Tuesday, March 29, 2016

Carbon dioxide stored underground can find multiple ways to escape


Public Release: 11-Feb-2016
Carbon dioxide stored underground can find multiple ways to escape
Penn State

When carbon dioxide is stored underground in a process known as geological sequestration, it can find multiple escape pathways due to chemical reactions between carbon dioxide, water, rocks and cement from abandoned wells, according to Penn State researchers.

The researchers investigated the properties of porous rocks into which carbon dioxide is injected. These rocks, known as host rocks, function like containers for the carbon dioxide. The team looked at two abundant host rocks, limestone and sandstone, which have different chemical properties.

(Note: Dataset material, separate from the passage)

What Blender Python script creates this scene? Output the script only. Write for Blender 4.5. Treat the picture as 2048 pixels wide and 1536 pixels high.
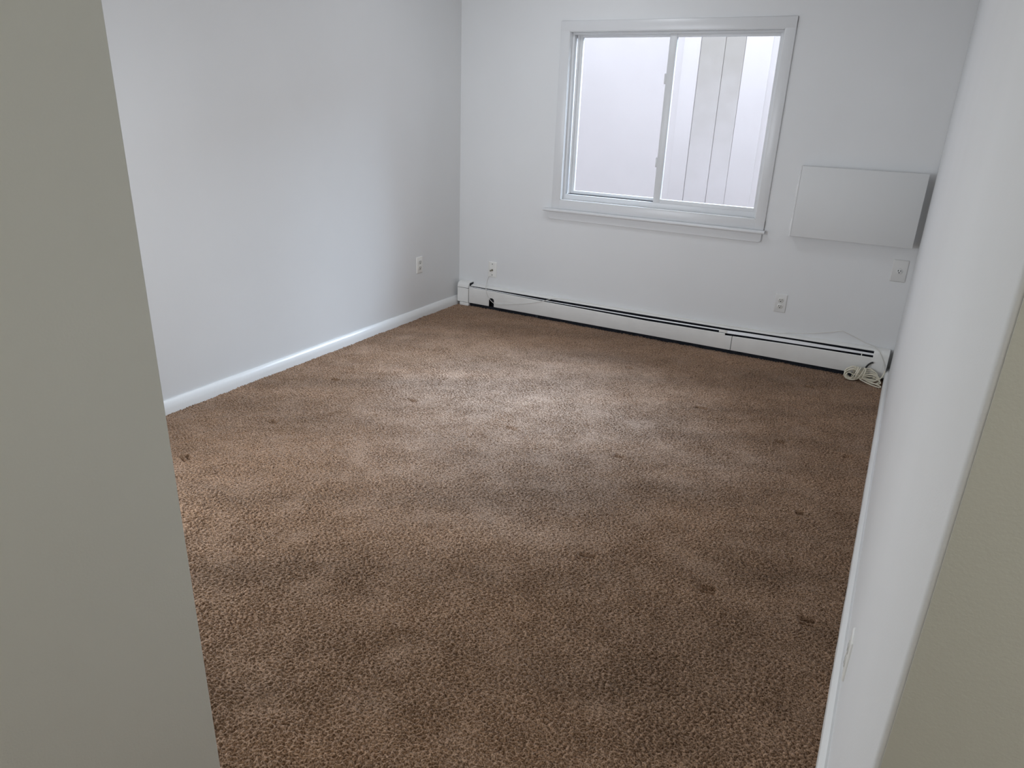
import bpy, bmesh, math, random
import numpy as np
from mathutils import Vector, Matrix

for o in list(bpy.data.objects):
    bpy.data.objects.remove(o, do_unlink=True)
S = bpy.context.scene
COL = S.collection
PI = math.pi

# ------------------------------------------------------------------ camera
RT = Vector((0.875004, 0.4827849, 0.03587121))
UP = Vector((-0.20494602, 0.30227769, 0.93092713))
FW = Vector((-0.43859449, 0.82191663, -0.36343903))
cd = bpy.data.cameras.new('camera')
cam = bpy.data.objects.new('camera', cd)
COL.objects.link(cam)
M = Matrix((RT, UP, -FW)).transposed().to_4x4()
M.translation = Vector((2.9191, -4.5394, 1.4221))
cam.matrix_world = M
cd.sensor_fit = 'HORIZONTAL'
cd.sensor_width = 36.0
cd.lens = 24.90
cd.clip_start = 0.02
S.camera = cam

# ------------------------------------------------------------------ world: pale overcast sky
w = bpy.data.worlds.new('overcast_sky')
S.world = w
w.use_nodes = True
nt = w.node_tree
bg = nt.nodes['Background']
bg.inputs['Color'].default_value = (0.86, 0.89, 1.0, 1)
bg.inputs['Strength'].default_value = 3.9

YF = -3.85           # front partition, room side
# ------------------------------------------------------------------ large lights
def area(name, loc, target, sx, sy, power, color, spread=180):
    ld = bpy.data.lights.new(name, 'AREA')
    ld.shape = 'RECTANGLE'; ld.size = sx; ld.size_y = sy
    ld.energy = power; ld.color = color; ld.spread = math.radians(spread)
    lo = bpy.data.objects.new(name, ld)
    COL.objects.link(lo)
    lo.location = loc
    d = Vector(target) - Vector(loc)
    lo.rotation_euler = d.to_track_quat('-Z', 'Y').to_euler()
    return lo
# added area lamp standing in for sky above the neighbouring siding
area('sky_fill_light', (2.1, 2.4, 3.2), (1.45, 0, 1.25), 2.5, 1.6, 232, (0.70, 0.84, 1.0), 95)
# fill lights added to brighten the room, in its unseen front part
area('front_fill_light', (0.75, YF + 0.03, 1.20), (0.9, 0.0, 1.10), 1.3, 1.1, 12, (0.84, 0.90, 1.0), 110)
area('side_fill_light', (0.03, -3.42, 0.65), (3.0, -3.30, 0.55), 0.7, 1.0, 14, (0.90, 0.95, 1.0), 120)

S.view_settings.view_transform = 'Standard'
S.view_settings.look = 'None'
S.view_settings.gamma = 1.0
S.view_settings.use_curve_mapping = False
S.view_settings.exposure = 0.0

# ------------------------------------------------------------------ dimensions (metres)
W = 3.017            # room width
CH = 2.44            # ceiling height
YF = -3.85           # front partition, room side
XH = 1.889           # hall left wall
YR = -3.785          # right wall ends here
WX1, WX2, WZ1, WZ2 = 0.815, 2.128, 0.842, 1.887   # window opening

# ------------------------------------------------------------------ materials
def mat(name, color, rough=0.6, spec=0.4, metal=0.0, bump=0.0, bscale=300.0, bdist=0.001,
        var=0.0, vscale=3.0, detail=3.0, sheen=0.0, coat=0.0):
    m = bpy.data.materials.new(name); m.use_nodes = True
    n = m.node_tree.nodes; l = m.node_tree.links
    b = n['Principled BSDF']
    b.inputs['Base Color'].default_value = (*color, 1)
    b.inputs['Roughness'].default_value = rough
    b.inputs['Specular IOR Level'].default_value = spec
    b.inputs['Metallic'].default_value = metal
    b.inputs['Sheen Weight'].default_value = sheen
    b.inputs['Coat Weight'].default_value = coat
    geo = n.new('ShaderNodeNewGeometry')
    if var:
        t = n.new('ShaderNodeTexNoise'); t.inputs['Scale'].default_value = vscale
        t.inputs['Detail'].default_value = detail
        l.new(geo.outputs['Position'], t.inputs['Vector'])
        r = n.new('ShaderNodeMapRange')
        r.inputs[1].default_value = 0.3; r.inputs[2].default_value = 0.7
        r.inputs[3].default_value = 1 - var; r.inputs[4].default_value = 1 + var
        l.new(t.outputs['Fac'], r.inputs[0])
        mx = n.new('ShaderNodeMix'); mx.data_type = 'RGBA'; mx.blend_type = 'MULTIPLY'
        mx.inputs[0].default_value = 1
        mx.inputs[6].default_value = (*color, 1)
        l.new(r.outputs[0], mx.inputs[7]); l.new(mx.outputs[2], b.inputs['Base Color'])
    if bump:
        t = n.new('ShaderNodeTexNoise'); t.inputs['Scale'].default_value = bscale
        t.inputs['Detail'].default_value = 2.5
        l.new(geo.outputs['Position'], t.inputs['Vector'])
        bp = n.new('ShaderNodeBump'); bp.inputs['Strength'].default_value = bump
        bp.inputs['Distance'].default_value = bdist
        l.new(t.outputs['Fac'], bp.inputs['Height'])
        l.new(bp.outputs['Normal'], b.inputs['Normal'])
    return m

def wall_mat(name, color, rough=0.55):
    """rolled wall paint: fine orange peel plus soft unevenness of the plaster"""
    m = mat(name, color, rough, 0.35, var=0.012, vscale=2.2, detail=5)
    n = m.node_tree.nodes; l = m.node_tree.links
    b = n['Principled BSDF']
    geo = n.new('ShaderNodeNewGeometry')
    t1 = n.new('ShaderNodeTexNoise'); t1.inputs['Scale'].default_value = 260; t1.inputs['Detail'].default_value = 3
    t2 = n.new('ShaderNodeTexNoise'); t2.inputs['Scale'].default_value = 3.0; t2.inputs['Detail'].default_value = 1.5
    mp = n.new('ShaderNodeMapping'); mp.inputs['Scale'].default_value = (1, 1, 0.22)
    l.new(geo.outputs['Position'], t1.inputs['Vector'])
    l.new(geo.outputs['Position'], mp.inputs['Vector']); l.new(mp.outputs[0], t2.inputs['Vector'])
    b1 = n.new('ShaderNodeBump'); b1.inputs['Strength'].default_value = 0.35; b1.inputs['Distance'].default_value = 0.0007
    b2 = n.new('ShaderNodeBump'); b2.inputs['Strength'].default_value = 0.35; b2.inputs['Distance'].default_value = 0.012
    l.new(t1.outputs['Fac'], b1.inputs['Height']); l.new(t2.outputs['Fac'], b2.inputs['Height'])
    l.new(b2.outputs['Normal'], b1.inputs['Normal']); l.new(b1.outputs['Normal'], b.inputs['Normal'])
    return m

M_WALL = wall_mat('wall_paint', (0.815, 0.82, 0.82))
M_HALL = wall_mat('hall_paint', (0.69, 0.70, 0.65))
M_CEIL = mat('ceiling_paint', (0.80, 0.79, 0.77), 0.8, 0.2, bump=0.3, bscale=180)
M_TRIM = mat('gloss_trim_paint', (0.87, 0.87, 0.86), 0.25, 0.5, bump=0.12, bscale=60, bdist=0.002)
M_CASING = mat('casing_paint', (0.77, 0.775, 0.78), 0.30, 0.5, bump=0.12, bscale=60, bdist=0.002)
M_VINYL = mat('white_vinyl', (0.78, 0.79, 0.80), 0.35, 0.5, var=0.015, vscale=8)
M_HEATER = mat('heater_enamel', (0.90, 0.895, 0.865), 0.34, 0.5, var=0.03, vscale=9, detail=6)
M_DAMPER = mat('damper_enamel', (0.88, 0.89, 0.90), 0.3, 0.5)
M_DARK = mat('dark_metal_shade', (0.018, 0.020, 0.026), 0.8, 0.2, var=0.4, vscale=60)  # near-black metal; the heater's inner shade is put into this colour
M_FIN = mat('fin_metal', (0.05, 0.055, 0.065), 0.6, 0.3, metal=0.5, var=0.3, vscale=80)  # darkened for the shade inside the heater
M_PLATE = mat('switchplate_plastic', (0.90, 0.89, 0.85), 0.28, 0.5, var=0.01, vscale=40)
M_PLATE_PAINTED = mat('painted_plate', (0.77, 0.765, 0.745), 0.45, 0.4, bump=0.2, bscale=260)
M_SOCKET = mat('socket_plastic', (0.74, 0.73, 0.69), 0.3, 0.5)
M_SLOT = mat('slot_shadow_metal', (0.03, 0.03, 0.03), 0.6, 0.3)
M_BRASS = mat('connector_metal', (0.30, 0.28, 0.22), 0.35, 0.5, metal=0.9, var=0.1, vscale=200)
M_SCREW = mat('screw_metal', (0.10, 0.095, 0.085), 0.4, 0.5, metal=0.7)
M_WIRE = mat('white_wire_jacket', (0.74, 0.72, 0.68), 0.4, 0.5, var=0.02, vscale=50)
M_CORD = mat('cream_cord_jacket', (0.80, 0.75, 0.61), 0.42, 0.5, var=0.06, vscale=40)
M_BLACK = mat('black_plastic', (0.015, 0.015, 0.016), 0.45, 0.4)
M_BOARD = wall_mat('painted_board', (0.755, 0.76, 0.755), 0.5)
M_GAP_SHADE = mat('window_gap_shade', (0.05, 0.055, 0.07), 0.7, 0.2)
M_SIDING = mat('pale_siding_paint', (0.80, 0.795, 0.78), 0.8, 0.2, var=0.03, vscale=1.5, bump=0.2, bscale=40)
M_SIDING2 = mat('grey_siding_glare', (0.55, 0.54, 0.49), 0.85, 0.2, var=0.05, vscale=2.5, bump=0.2, bscale=40)
M_GROUND = mat('concrete_path', (0.42, 0.42, 0.41), 0.9, 0.2, var=0.08, vscale=3, bump=0.3, bscale=90)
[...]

"We were interested in examining these rocks because they are widely found underground, but there have been concerns that carbon dioxide may escape once it's injected underground," said Li Li, associate professor of petroleum and natural gas engineering. "Even if it doesn't escape to the Earth's surface, there are concerns that it may leak into groundwater drinking aquifers."

In addition to encountering host rocks, carbon dioxide stored underground may also contact and dissolve into saltwater deposits. When this happens, the carbon dioxide increases the acidity of the saltwater. The high-acidity saltwater-carbon dioxide mixture can dissolve certain types of rocks, such as limestone, as well as cement casings on abandoned oil and gas wells.


"In the limestone interactions, the rock itself becomes the dominant medium for the dissolution reaction while the cement was the secondary reactant," said Karpyn. "This means that wellbores are more likely to stay intact if you have limestone. But dissolving the limestone can create leakage pathways, for example, by forming finger-like channels of dissolved rock."

The researchers found the opposite to be true for the sandstone sample. Rather than dissolving the sandstone, the solution degraded the cement. The sandstone lost very little mass, and the cement lost mass and became more porous.